I am hopeful, especially after seeing how the new “Kirk” presented himself in the first web episode. He did an ingenious job of capturing the original captain, down to the most subtle hints of humor in his eyes that I remember about the William Shatner version, but that I had forgotten until the new actor reminded me of them.
Fortunately, my experience of watching the first web episode did not end there. In October, due to an invitation from someone who is involved with the project, I got to explore the new set in Georgia. I was amazed at the lengths that the cast, set designers, make-up artists, and technical experts were willing to go to in order to achieve sequels worthy of the Star Trek name.
At the time of my visit the production crew was filming the second episode and I got to watch them shoot part of one scene, lasting less than a minute, in which an actor merely drags his fingers across the transporter console. The scene was shot again and again, the camera dipping each time, and then rising.
Cameramen also fretted about the original sequence of lights on the transporter in a scene where someone was to be “beamed in.” No detail was being overlooked in the effort to produce an experience that honored the original Star Trek.
The set, too, was an amazingly faithful reproduction of the original, having been replicated, I was told, by reverse engineering; a computer was used to analyze how the set design looked in the original Star Trek episodes in order to reconstruct it.
It was surreal to me, walking down the ship corridor I had seen so many times as a child and adolescent. I stood on the bridge, sat in the seat where Kirk sat, and got to examine the consoles. While walking around, I was continually dazzled by the amount of effort, talent, and skill that was being applied to a nonprofit venture.
Only after seeing the first web episode and the elaborately detailed work going into making the film true to the original Star Trek did I realize how disappointed I had been in the Abrams films. The characters I loved did not appear as I remembered them; nor did the themes of equal treatment of genders and races, or respect for cultural differences play a significant role.

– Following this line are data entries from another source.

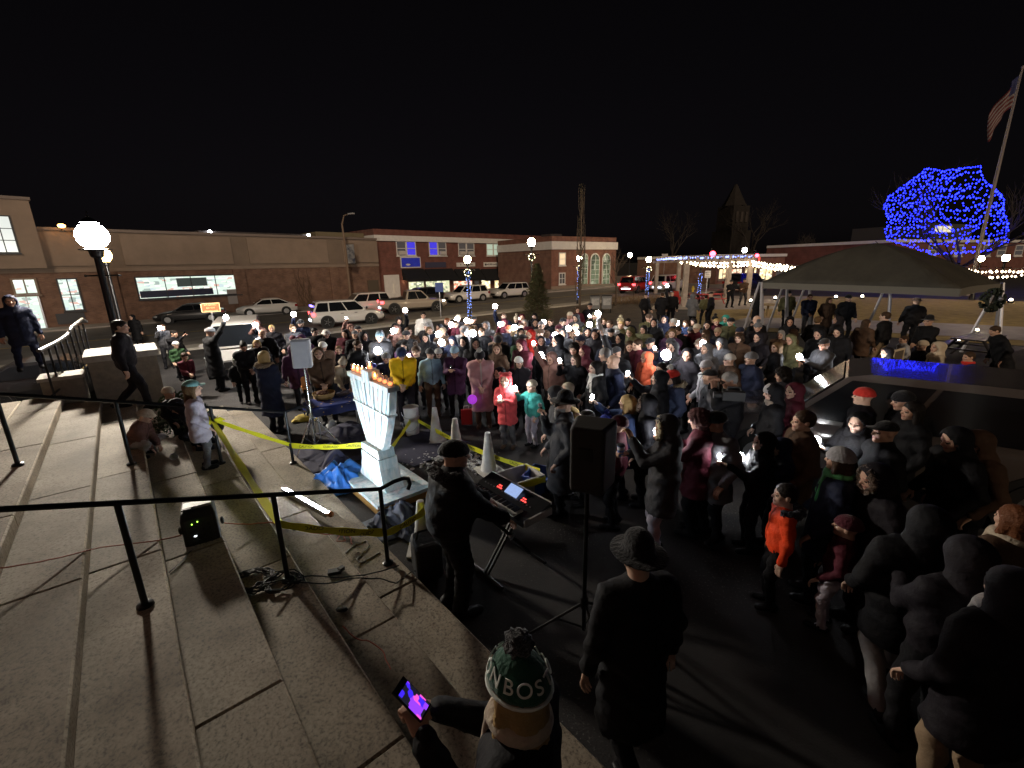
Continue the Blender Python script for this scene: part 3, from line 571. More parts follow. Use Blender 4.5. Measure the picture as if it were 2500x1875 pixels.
# columnar tree with narrow upright branches
p = at(1415, 748); root = empty('columnar_tree', p); H = hpx(p, 1411, 447); rg = random.Random(2)
MB().tube([(0, 0, -.2), (0, 0, H*.4), (.05, 0, H*.7)], [.1, .07, .03], 7).build('trunk', bark, root, True); q = MB(); lf = MB()
for i in range(60):
    z = H*rg.uniform(.06, .78); a = rg.uniform(0, 6.28); w = .45*(1-.62*z/H); l = H*rg.uniform(.14, .26); pts = [(0, 0, z), (math.cos(a)*w*.8, math.sin(a)*w*.8, z+l*.35), (math.cos(a)*w, math.sin(a)*w, z+l)]
    if pts[-1][2] < H: q.tube(pts, [.03, .02, .008], 4, caps=False)
for i in range(520):
    z = H*(.12+.88*rg.random()**.7); a = rg.uniform(0, 6.28); w = (.5*(1-.66*z/H)+.07*math.sin(z*2.3))*rg.uniform(.15, 1); c = Vector((math.cos(a)*w, math.sin(a)*w, z)); s = rg.uniform(.025, .06); d1 = Vector((rg.uniform(-1, 1), rg.uniform(-1, 1), rg.uniform(.2, 1.4))).normalized()*s; d2 = d1.orthogonal().normalized()*s*.5
    lf.add([c-d1, c+d2, c+d1*1.3, c-d2], [(0, 1, 2, 3)])
q.build('branches', bark, root); o = lf.build('crown', mat('dry_leaf', (.13, .11, .055), .95, noise=(3, .4)), root); tag(root, 'very tall narrow columnar tree with dry leaves', 'tree')
# spruce
p = at(1312, 782); root = empty('spruce_tree', p); H = hpx(p, 1306, 645); rg = random.Random(8)
MB().cyl((0, 0, -.1), (0, 0, H*.95), .09, .02, 8).build('trunk', bark, root); lf = MB()
for i in range(5200):
    t = rg.random()**.75; z = H*(.03+.97*t); w = 1.18*(1-t)**.85*(.9+.12*math.sin(z*14)); rr = w*rg.random()**.45; a = rg.uniform(0, 6.28); c = Vector((math.cos(a)*rr, math.sin(a)*rr, z-rr*.12)); out = Vector((math.cos(a), math.sin(a), rg.uniform(-.2, .7))).normalized()*rg.uniform(.12, .26); sd_ = Vector((-math.sin(a), math.cos(a), rg.uniform(-.3, .3)))*rg.uniform(.04, .09)
    lf.add([c-sd_, c+sd_, c+out], [(0, 1, 2)])
lf.build('crown', mat('spruce_needles', (.10, .125, .05), .9, noise=(5, .5, (.15, .10, .05))), root); tag(root, 'small dense spruce behind the tall black lamp post', 'tree')
# tree hung with blue lights
p = at(2325, 712); root = empty('blue_lit_tree', p); rg = random.Random(21); D = math.hypot(p[0], p[1]); tips = []
MB().tube([(0, 0, -.2), (.05, 0, 1.2), (0, .05, 2.2)], [.3, .24, .2], 8).build('trunk', barkd, root, True); q = MB()
for i in range(7): limbs(q, (0, 0, rg.uniform(1.5, 2.3)), (math.cos(i*.9)*1.1, math.sin(i*.9)*1.1, rg.uniform(.5, 1.1)), 3.4, .12, 4, rg, .6, .3, tips)
q.build('crown', barkd, root)
OUT = [(2157, 505), (2170, 480), (2200, 460), (2262, 412), (2300, 418), (2350, 412), (2392, 405), (2400, 440), (2440, 470), (2452, 490), (2450, 520), (2462, 545), (2463, 570), (2460, 590), (2420, 612), (2350, 616), (2280, 620), (2230, 605), (2165, 583), (2160, 560), (2175, 545)]
lp = []
def L3(u, v, dd=0): w = ata(u, v, D+dd); return (w[0]-p[0], w[1]-p[1], w[2]-p[2])
for a, b in zip(OUT, OUT[1:]+OUT[:1]):
    n = int(math.hypot(b[0]-a[0], b[1]-a[1])/5.0)
    for i in range(n): t = i/n; lp.append(L3(a[0]+(b[0]-a[0])*t+rg.uniform(-2, 2), a[1]+(b[1]-a[1])*t+rg.uniform(-2, 2), rg.uniform(-.8, .8)))
def inside(u):
    c = [(a, b) for a, b in zip(OUT, OUT[1:]+OUT[:1]) if (a[0] <= u) != (b[0] <= u)]; ys = sorted(a[1]+(b[1]-a[1])*(u-a[0])/(b[0]-a[0]) for a, b in c); return ys
for k in range(7):
    ph = rg.uniform(0, 6); dd = -2.8+rg.uniform(-.4, .6); u = 2165
    while u < 2460:
        ys = inside(u)
        if len(ys) >= 2:
            v = ys[0]+(ys[-1]-ys[0])*(.08+.13*k)+5*math.sin(u*.05+ph)+rg.uniform(-3, 3); x = (u-2310)/150; lp.append(L3(u, v, dd*math.sqrt(max(0, 1-x*x))))
        u += rg.uniform(6, 12)
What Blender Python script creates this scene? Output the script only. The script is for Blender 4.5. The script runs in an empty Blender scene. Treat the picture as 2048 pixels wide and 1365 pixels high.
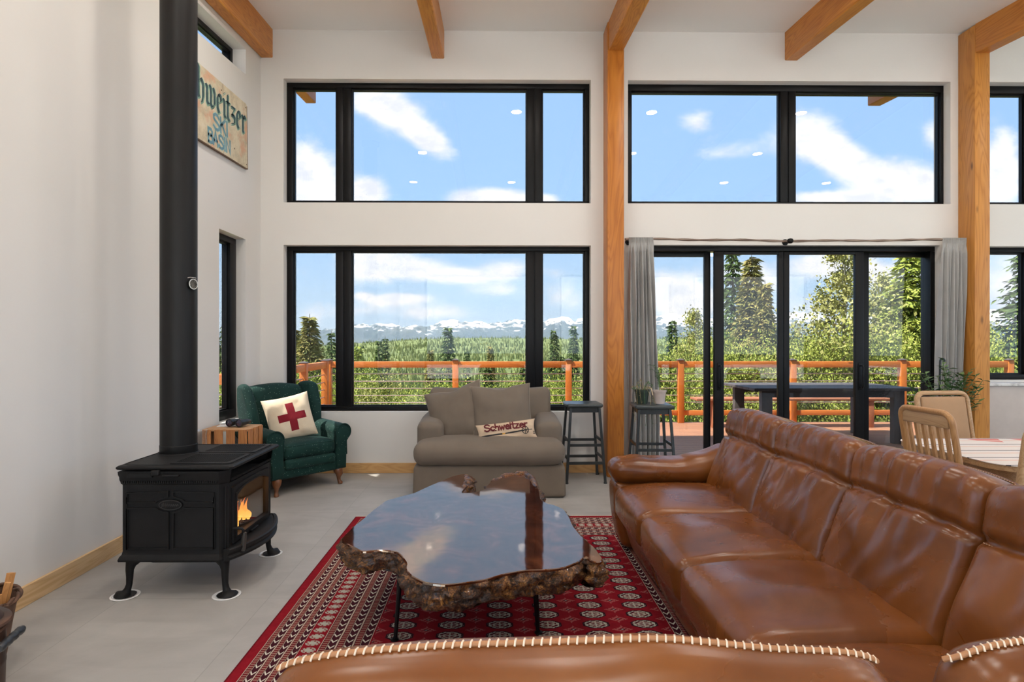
import bpy, bmesh, math, random
from math import sin, cos, pi, sqrt, atan2, radians as R
from mathutils import Vector, Matrix, Euler, noise as NZ
import numpy as np

scene = bpy.context.scene
COL = scene.collection
random.seed(7)

# ------------------------------------------------------------------ node helper
class E:
    """a socket (or number) with arithmetic that writes Math nodes"""
    def __init__(s, nt, k): s.nt = nt; s.k = k
    def _m(s, op, b=None, c=None, rev=False):
        n = s.nt.nodes.new('ShaderNodeMath'); n.operation = op
        args = [s, b, c]
        if rev: args = [b, s, c]
        for i, a in enumerate(args):
            if a is None: continue
            a = a.k if isinstance(a, E) else a
            if isinstance(a, (int, float)): n.inputs[i].default_value = float(a)
            else: s.nt.links.new(a, n.inputs[i])
        return E(s.nt, n.outputs[0])
    def __add__(s, o): return s._m('ADD', o)
    __radd__ = __add__
    def __mul__(s, o): return s._m('MULTIPLY', o)
    __rmul__ = __mul__
    def __sub__(s, o): return s._m('SUBTRACT', o)
    def __rsub__(s, o): return s._m('SUBTRACT', o, rev=True)
    def __truediv__(s, o): return s._m('DIVIDE', o)
    def __neg__(s): return s._m('MULTIPLY', -1.0)
    def abs(s): return s._m('ABSOLUTE')
    def sin(s): return s._m('SINE')
    def exp(s): return s._m('EXPONENT')
    def fract(s): return s._m('FRACT')
    def floor(s): return s._m('FLOOR')
    def max(s, o): return s._m('MAXIMUM', o)
    def min(s, o): return s._m('MINIMUM', o)
    def lt(s, o): return s._m('LESS_THAN', o)
    def gt(s, o): return s._m('GREATER_THAN', o)
    def pow(s, o): return s._m('POWER', o)
    def asin(s): return s._m('ARCSINE')
    def atan2(s, o): return s._m('ARCTAN2', o)
    def clamp(s):
        r = s._m('ADD', 0.0); r.k.node.use_clamp = True; return r
    def smooth(s, a, b):
        n = s.nt.nodes.new('ShaderNodeMapRange'); n.interpolation_type = 'SMOOTHSTEP'
        s.nt.links.new(s.k, n.inputs[0]); n.inputs[1].default_value = a; n.inputs[2].default_value = b
        return E(s.nt, n.outputs[0])

def link(nt, a, sock):
    a = a.k if isinstance(a, E) else a
    if isinstance(a, bpy.types.NodeSocket): nt.links.new(a, sock)
    elif isinstance(a, (tuple, list)):
        if len(sock.default_value) == 4 and len(a) == 3: a = (*a, 1.0)
        sock.default_value = a
    else: sock.default_value = a
def co(nt, kind='Object'):
    n = nt.nodes.new('ShaderNodeTexCoord'); return n.outputs[kind]
def sep(nt, v):
    n = nt.nodes.new('ShaderNodeSeparateXYZ'); nt.links.new(v, n.inputs[0])
    return [E(nt, n.outputs[i]) for i in range(3)]
def comb(nt, x, y, z):
    n = nt.nodes.new('ShaderNodeCombineXYZ')
    for i, a in enumerate((x, y, z)): link(nt, a, n.inputs[i])
    return n.outputs[0]
def vscale(nt, v, s):
    n = nt.nodes.new('ShaderNodeVectorMath'); n.operation = 'MULTIPLY'
    nt.links.new(v, n.inputs[0]); n.inputs[1].default_value = s; return n.outputs[0]
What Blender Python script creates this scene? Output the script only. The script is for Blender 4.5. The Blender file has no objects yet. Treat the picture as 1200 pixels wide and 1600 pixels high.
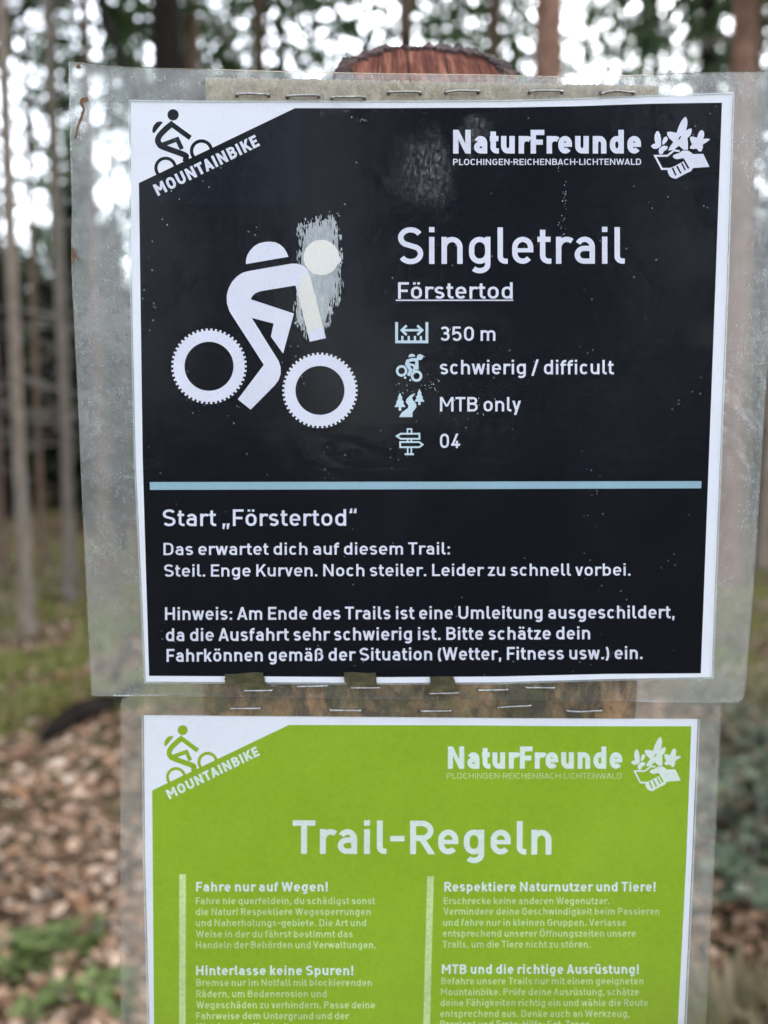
import bpy, bmesh, math, random
from math import sin, cos, pi, radians, sqrt, atan2
from mathutils import Vector, Matrix, noise
from mathutils.geometry import tessellate_polygon

SC = bpy.context.scene
COL = SC.collection

# ------------------------------------------------------------------ camera
PITCH = radians(5.0)
CAM_D = 0.264            # metres from the lens to the sign
CAM_Z = 1.50
FPX = 1200.0             # focal length in pixels of the 1200 x 1600 photograph
cam_data = bpy.data.cameras.new("camera")
cam = bpy.data.objects.new("camera", cam_data)
COL.objects.link(cam)
cam.location = (0, -CAM_D, CAM_Z)
cam.rotation_euler = (pi / 2 - PITCH, 0, 0)
cam_data.sensor_fit = 'VERTICAL'
cam_data.sensor_height = 36.0
cam_data.lens = 36.0 * FPX / 1600.0
cam_data.clip_start = 0.01
cam_data.clip_end = 2000
cam_data.dof.use_dof = True
cam_data.dof.focus_distance = 0.255
cam_data.dof.aperture_fstop = 6.7
SC.camera = cam

# ------------------------------------------------------------------ world, sun, exposure
SUN_EL, SUN_ROT = radians(50), radians(25)
world = bpy.data.worlds.new("World")
SC.world = world
world.use_nodes = True
wt = world.node_tree
for n in list(wt.nodes):
    wt.nodes.remove(n)
wo = wt.nodes.new('ShaderNodeOutputWorld')
wb = wt.nodes.new('ShaderNodeBackground')
sky = wt.nodes.new('ShaderNodeTexSky')
sky.sky_type = 'NISHITA'
sky.sun_disc = False
sky.sun_elevation = SUN_EL
sky.sun_rotation = SUN_ROT
sky.air_density = 1.0
sky.dust_density = 1.5
sky.ozone_density = 1.0
hs = wt.nodes.new('ShaderNodeHueSaturation')
hs.inputs['Saturation'].default_value = 0.35
wt.links.new(sky.outputs[0], hs.inputs['Color'])
wt.links.new(hs.outputs[0], wb.inputs[0])
wb.inputs[1].default_value = 0.15
wt.links.new(wb.outputs[0], wo.inputs[0])

sun_data = bpy.data.lights.new("sun", 'SUN')
sun_data.energy = 0.5
sun_data.angle = radians(40)
sun_data.color = (1.0, 0.96, 0.9)
sun = bpy.data.objects.new("sun", sun_data)
COL.objects.link(sun)
# the sky's sun_rotation turns clockwise seen from above, from +Y
sdir = Vector((sin(SUN_ROT) * cos(SUN_EL), cos(SUN_ROT) * cos(SUN_EL), sin(SUN_EL)))
sun.rotation_euler = (-sdir).to_track_quat('-Z', 'Y').to_euler()
sun.location = (0, 0, 30)

SC.view_settings.view_transform = 'Standard'
SC.view_settings.look = 'None'
SC.view_settings.gamma = 1
SC.view_settings.use_curve_mapping = False
SC.view_settings.exposure = 2.82
SC.cycles.transparent_max_bounces = 24
SC.cycles.max_bounces = 8
SC.cycles.use_denoising = True
SC.cycles.sample_clamp_indirect = 8

# ------------------------------------------------------------------ helpers
def ray(u, v):
    a = (u - 600.0) / FPX
    b = (800.0 - v) / FPX
    return Vector((a, cos(PITCH) + b * sin(PITCH), -sin(PITCH) + b * cos(PITCH)))

def at(u, v, y=0.0):
    """the point in the plane y = const that the photograph shows at pixel u, v"""
    d = ray(u, v)
    t = (y + CAM_D) / d.y
    return Vector((d.x * t, y, CAM_Z + d.z * t))

def ground_at(u, v, z=0.0):
    d = ray(u, v)
    t = (z - CAM_Z) / d.z
    return Vector((d.x * t, d.y * t - CAM_D, z))

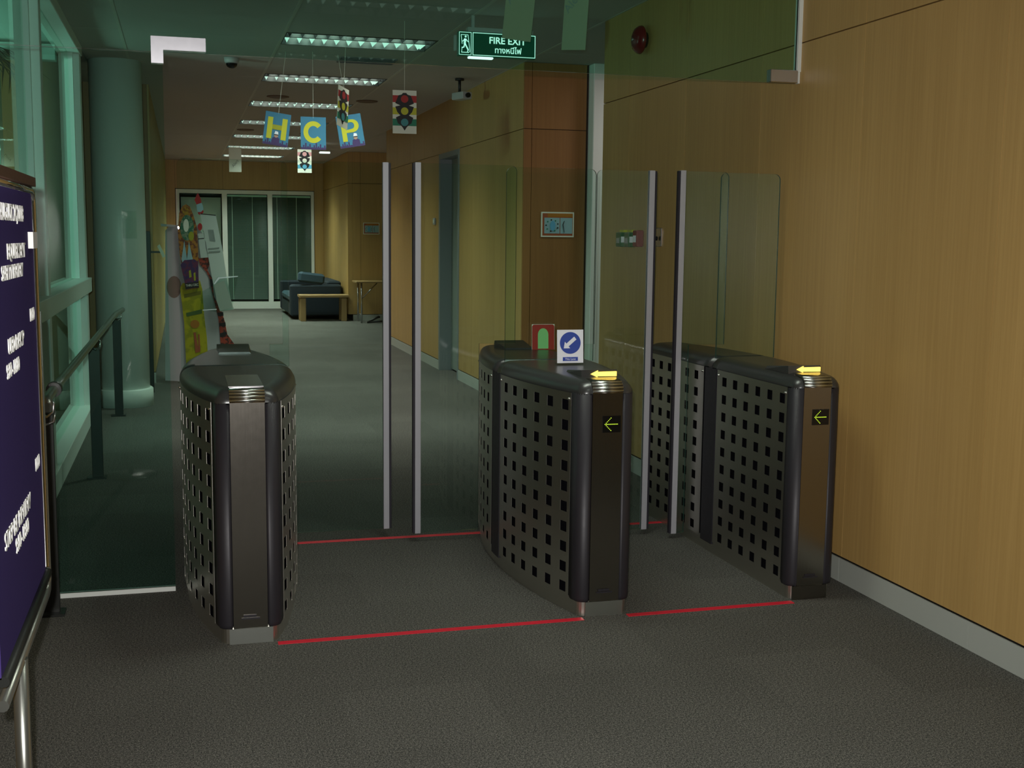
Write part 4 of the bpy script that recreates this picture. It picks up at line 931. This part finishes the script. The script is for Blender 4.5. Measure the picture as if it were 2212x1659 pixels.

Star Trek was about more than futuristic gadgetry and exploding satellites. It was the complex characters and the progressive themes that lifted the show from escapism to greatness.
I was excited to see that the spirit of the original was being carried on by a modern team of skilled actors, set designers, and technicians working not for pay but for the prime directive of art: to strain every resource, spare no expense, and withhold no effort in order to realize the most powerful expression of a vision, simply because it would be awesome.
And continuing the original voyage that shot its way through the final frontier and into our cultural imagination is nothing, if not that.